4. On March 20, 1927, the Chiang Kai-shek reactionaries destroyed the offices of the Ningbo Municipal Federation of Trade Unions and its Sales Clerks' Union. On April 9, they smashed the Ningbo municipal Kuomintang headquarters and the offices of the Republic Daily, which were under the leadership of the left wing, and arrested Yang Meishan (a Communist), a member of the standing committee of the municipal Kuomintang headquarters, Wang Kun (a Communist), the president of the Municipal Federation of Trade Unions, and Zhuang Yumei, the director of the Republic Daily. On March 30, they attacked the Hangzhou Municipal Federation of Trade Unions and next day opened fire on demonstrating workers, wounding or killing more than eighty. On April 9 in Nanjing, they destroyed the Kuomintang headquarters of Jiangsu Province and of Nanjing Municipality which were under left-wing leadership and next day beat up and arrested the demonstrating revolutionary masses, killing Hou Shaoqiu (a Communist), a member of the standing committee of the provincial Kuomintang headquarters. On April 12, they perpetrated the bloody slaughter of Communists and revolutionary people in Shanghai. This marked the complete betrayal of the revolution by Chiang Kai-shek and his followers and signaled Chiang's open surrender to the imperialists and feudal forces.

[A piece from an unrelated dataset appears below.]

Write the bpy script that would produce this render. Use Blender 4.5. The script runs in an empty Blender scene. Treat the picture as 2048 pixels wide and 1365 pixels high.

5. The imperialist powers compelled the Qing government to open a number of towns along China's coast and rivers as trading ports and forcibly marked of certain areas in these ports as concessions under their direct administration. Within these concessions they enforced an imperialist system of colonial rule entirely independent of Chinese law and administration. With the concessions as strongholds, the imperialist powers exercised direct or indirect political and economic control over the Chinese fuedal-comprador regime.

6. On April 15, 1927, the Kuomintang reactionaries launched a counter-revolutionary coup d'etat in Guangzhou in which they disarmed the Whampoa Military Academy cadets and the pickets of the Guangzhou-Hongkong strike committee, encircled the Guangzhou office of the All-China Federation of Trade Unions and the Guangzhou-Hongkong strike committee, and arrested or massacred more than two thousand Communists and activists among the workers.

7. Xue Yue (1896- ) was then commander of the 1st Division of the First Army of the National Revolutionary Army. Later, Xue followed Chiang Kai-shek in actively opposing the Communist Party.

8. Yan Zhong (1892-1944) was first instructor and then chief instructor of the Whampoa Military Academy for a time. During the Northern Expedition, he served as commander of the 1st Division of the National Revolutionary Army. After the counter-revolutionary coup of April 12, I927, Yan refused a post offered him by Chiang Kai-Shek.

9. Chen Tiaoyaun (1886-1943) was commander-in-chief of the Third Army Group (northern front) of the First Group Army of the National Revolutionary Army and concurrently commander of its 37th Army.

10. The term “central government” here refers to the Wuhan National Government led by the Kuomintang left wing and the Communist Party.